Now, yes, many hold to a literal resurrection based on fact. But that is forcing the person to push past the paradigm of natural laws, and as soon as that happens, what standard is used to evaluate the truth of something? All you can do is take it on faith, or one's personal experience with God. It is again an "anything goes." If there aren't limits put on what one is studying, then how do we determine what is and is not something literally true? What basis is used? On the one hand, we'd usually know that if a story contains a man coming back from the dead, people would reject it as a fable, and not be told that they are doing so from a personal "a priori." Yet if they apply the same principle to the Bible, they are? What causes the standard to change?

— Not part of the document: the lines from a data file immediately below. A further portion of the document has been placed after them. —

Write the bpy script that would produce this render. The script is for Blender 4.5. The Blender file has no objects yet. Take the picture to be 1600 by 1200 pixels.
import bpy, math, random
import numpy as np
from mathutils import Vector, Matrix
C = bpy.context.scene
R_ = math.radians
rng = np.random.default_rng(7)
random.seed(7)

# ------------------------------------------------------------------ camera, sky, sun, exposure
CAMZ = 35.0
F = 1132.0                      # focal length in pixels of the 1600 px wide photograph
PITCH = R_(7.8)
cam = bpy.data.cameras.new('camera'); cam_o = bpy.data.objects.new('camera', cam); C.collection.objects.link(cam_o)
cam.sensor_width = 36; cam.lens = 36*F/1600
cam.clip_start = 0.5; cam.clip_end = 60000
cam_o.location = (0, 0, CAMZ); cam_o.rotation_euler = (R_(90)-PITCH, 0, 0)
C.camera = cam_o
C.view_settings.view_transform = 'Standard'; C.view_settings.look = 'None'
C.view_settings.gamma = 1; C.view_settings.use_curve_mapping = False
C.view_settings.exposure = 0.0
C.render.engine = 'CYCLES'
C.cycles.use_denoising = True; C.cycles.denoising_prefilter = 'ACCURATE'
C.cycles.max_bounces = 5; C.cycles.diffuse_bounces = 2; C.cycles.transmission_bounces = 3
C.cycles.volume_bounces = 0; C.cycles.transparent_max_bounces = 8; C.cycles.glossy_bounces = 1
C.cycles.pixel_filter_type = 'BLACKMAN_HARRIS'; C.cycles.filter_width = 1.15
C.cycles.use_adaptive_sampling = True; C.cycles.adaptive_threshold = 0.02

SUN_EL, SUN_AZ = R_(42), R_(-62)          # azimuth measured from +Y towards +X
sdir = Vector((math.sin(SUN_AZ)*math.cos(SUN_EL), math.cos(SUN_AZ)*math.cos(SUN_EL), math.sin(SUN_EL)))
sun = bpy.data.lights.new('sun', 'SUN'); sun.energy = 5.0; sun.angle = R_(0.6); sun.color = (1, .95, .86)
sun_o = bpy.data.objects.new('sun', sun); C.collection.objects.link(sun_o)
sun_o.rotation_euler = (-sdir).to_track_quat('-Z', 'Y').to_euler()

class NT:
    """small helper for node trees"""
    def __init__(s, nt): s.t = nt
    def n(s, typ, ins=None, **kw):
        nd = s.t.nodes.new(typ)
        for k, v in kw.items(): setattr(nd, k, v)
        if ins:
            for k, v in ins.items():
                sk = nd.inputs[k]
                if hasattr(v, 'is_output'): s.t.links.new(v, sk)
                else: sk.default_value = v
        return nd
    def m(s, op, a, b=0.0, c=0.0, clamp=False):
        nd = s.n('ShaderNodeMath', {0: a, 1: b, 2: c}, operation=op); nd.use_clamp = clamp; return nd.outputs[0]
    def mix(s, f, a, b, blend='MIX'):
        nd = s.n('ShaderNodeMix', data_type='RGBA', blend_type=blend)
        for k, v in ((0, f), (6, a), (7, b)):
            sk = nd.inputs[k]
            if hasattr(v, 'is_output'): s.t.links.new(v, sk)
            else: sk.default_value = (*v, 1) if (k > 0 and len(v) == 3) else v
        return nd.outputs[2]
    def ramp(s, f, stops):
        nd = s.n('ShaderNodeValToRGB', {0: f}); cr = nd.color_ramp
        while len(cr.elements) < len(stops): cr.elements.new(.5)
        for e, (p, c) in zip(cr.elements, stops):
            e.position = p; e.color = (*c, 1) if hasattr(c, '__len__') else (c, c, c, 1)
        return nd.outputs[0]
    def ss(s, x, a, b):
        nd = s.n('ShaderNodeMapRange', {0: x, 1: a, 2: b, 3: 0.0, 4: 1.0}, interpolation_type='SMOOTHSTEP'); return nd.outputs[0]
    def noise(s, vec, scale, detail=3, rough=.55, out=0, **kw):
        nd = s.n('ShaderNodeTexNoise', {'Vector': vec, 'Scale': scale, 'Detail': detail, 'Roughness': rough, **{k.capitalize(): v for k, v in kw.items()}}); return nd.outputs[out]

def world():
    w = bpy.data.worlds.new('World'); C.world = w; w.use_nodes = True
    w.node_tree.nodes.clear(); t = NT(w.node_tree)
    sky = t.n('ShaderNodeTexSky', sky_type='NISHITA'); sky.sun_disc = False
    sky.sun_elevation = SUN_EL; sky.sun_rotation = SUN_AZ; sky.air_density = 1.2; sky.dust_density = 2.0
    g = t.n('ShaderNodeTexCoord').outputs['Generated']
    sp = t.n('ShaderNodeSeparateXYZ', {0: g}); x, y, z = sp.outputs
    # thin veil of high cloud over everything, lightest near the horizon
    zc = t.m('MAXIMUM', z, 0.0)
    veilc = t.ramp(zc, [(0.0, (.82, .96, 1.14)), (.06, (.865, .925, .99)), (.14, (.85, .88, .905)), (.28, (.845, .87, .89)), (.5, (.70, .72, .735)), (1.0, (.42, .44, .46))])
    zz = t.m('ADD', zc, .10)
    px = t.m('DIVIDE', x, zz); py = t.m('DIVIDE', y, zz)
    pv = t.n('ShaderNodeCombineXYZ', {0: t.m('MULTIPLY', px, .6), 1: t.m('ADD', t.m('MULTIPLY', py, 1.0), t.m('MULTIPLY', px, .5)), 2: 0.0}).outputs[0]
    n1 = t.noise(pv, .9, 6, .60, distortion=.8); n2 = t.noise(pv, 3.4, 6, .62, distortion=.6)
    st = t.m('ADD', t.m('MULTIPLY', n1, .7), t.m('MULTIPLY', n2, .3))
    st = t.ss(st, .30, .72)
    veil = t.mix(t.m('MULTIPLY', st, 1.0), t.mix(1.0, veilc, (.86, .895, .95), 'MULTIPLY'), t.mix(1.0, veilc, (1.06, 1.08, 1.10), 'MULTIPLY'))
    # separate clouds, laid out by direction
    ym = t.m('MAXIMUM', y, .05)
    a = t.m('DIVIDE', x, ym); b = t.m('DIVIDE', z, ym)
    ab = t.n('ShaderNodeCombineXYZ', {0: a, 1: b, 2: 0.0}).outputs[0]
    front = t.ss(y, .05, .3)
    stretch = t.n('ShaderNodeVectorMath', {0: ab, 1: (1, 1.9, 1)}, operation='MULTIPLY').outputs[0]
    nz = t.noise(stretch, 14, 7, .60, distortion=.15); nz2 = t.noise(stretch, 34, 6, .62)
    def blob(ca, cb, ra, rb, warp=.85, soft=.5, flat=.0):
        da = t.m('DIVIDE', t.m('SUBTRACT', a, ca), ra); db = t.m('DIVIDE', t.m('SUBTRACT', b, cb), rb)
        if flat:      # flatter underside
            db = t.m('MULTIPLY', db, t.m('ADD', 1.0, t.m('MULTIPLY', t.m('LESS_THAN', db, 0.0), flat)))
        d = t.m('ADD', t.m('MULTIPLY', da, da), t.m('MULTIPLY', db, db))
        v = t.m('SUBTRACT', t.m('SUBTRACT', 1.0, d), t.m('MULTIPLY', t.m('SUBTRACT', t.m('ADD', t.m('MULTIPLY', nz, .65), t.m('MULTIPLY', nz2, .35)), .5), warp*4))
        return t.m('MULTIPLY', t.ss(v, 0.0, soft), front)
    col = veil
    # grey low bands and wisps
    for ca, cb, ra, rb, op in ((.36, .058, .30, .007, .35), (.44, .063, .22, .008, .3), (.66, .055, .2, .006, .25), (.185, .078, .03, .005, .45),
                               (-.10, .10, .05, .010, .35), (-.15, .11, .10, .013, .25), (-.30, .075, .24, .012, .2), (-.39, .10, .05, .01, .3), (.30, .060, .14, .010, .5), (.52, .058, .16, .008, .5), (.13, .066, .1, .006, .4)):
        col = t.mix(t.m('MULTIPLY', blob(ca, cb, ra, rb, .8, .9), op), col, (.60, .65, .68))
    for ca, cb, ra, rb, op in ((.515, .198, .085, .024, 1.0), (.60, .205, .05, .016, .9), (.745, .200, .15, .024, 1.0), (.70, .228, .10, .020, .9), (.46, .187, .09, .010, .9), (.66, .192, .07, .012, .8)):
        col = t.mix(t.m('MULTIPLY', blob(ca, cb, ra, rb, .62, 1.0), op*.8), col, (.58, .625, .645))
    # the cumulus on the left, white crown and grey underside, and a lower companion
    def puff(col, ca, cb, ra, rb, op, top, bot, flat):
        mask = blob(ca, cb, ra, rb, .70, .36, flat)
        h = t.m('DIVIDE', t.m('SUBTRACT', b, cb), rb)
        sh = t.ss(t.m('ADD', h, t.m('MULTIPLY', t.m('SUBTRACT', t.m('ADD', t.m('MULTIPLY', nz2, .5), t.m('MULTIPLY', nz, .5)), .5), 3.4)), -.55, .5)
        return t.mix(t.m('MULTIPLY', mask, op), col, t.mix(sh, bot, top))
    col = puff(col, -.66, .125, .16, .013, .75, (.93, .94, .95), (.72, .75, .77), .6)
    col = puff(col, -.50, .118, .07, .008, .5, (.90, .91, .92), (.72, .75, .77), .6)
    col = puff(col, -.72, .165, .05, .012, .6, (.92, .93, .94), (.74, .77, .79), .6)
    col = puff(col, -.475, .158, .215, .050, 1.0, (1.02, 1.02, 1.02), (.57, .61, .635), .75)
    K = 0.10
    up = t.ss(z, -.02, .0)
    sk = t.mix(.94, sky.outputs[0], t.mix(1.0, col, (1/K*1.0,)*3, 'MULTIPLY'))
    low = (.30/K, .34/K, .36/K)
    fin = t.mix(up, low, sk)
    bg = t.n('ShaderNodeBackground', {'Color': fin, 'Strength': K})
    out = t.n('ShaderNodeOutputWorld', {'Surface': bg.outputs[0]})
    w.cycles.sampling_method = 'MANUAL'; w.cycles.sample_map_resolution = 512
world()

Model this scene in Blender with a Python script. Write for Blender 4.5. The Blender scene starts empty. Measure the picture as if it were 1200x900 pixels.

**to decide "Hey, does the witness of the church truly reflect my personal convictions, and faith," is before standing up, and affirming solemn vows before God, and headin out into active ministry with the Piskies, Presbys, Methodists...**

But again, we have some sort of conflict set up between the personal convictions, and some sort of vast orthodox truth, and yet the very people who are best suited to give thoughts behind such truth -- the divinity graduates -- have no say on historical validity? It seems that as soon as someone's view might contradict what you find orthodox, it gets regulated to a mere opinion. And as the quote shows, a lot of divinity graduates are running into this conflict between church theology and what they've learned in school. The truths they learn there don't always mesh with the church theology, such as the virgin birth, or a literal resurrection. Even the "witness of the church" might not be so straightforward for them, but most of the laypeople have it all figured out? It's like telling the trained person that they can be the leader, so long as they conform to the idea's of the people who did not go through all the training, and learn everything they did.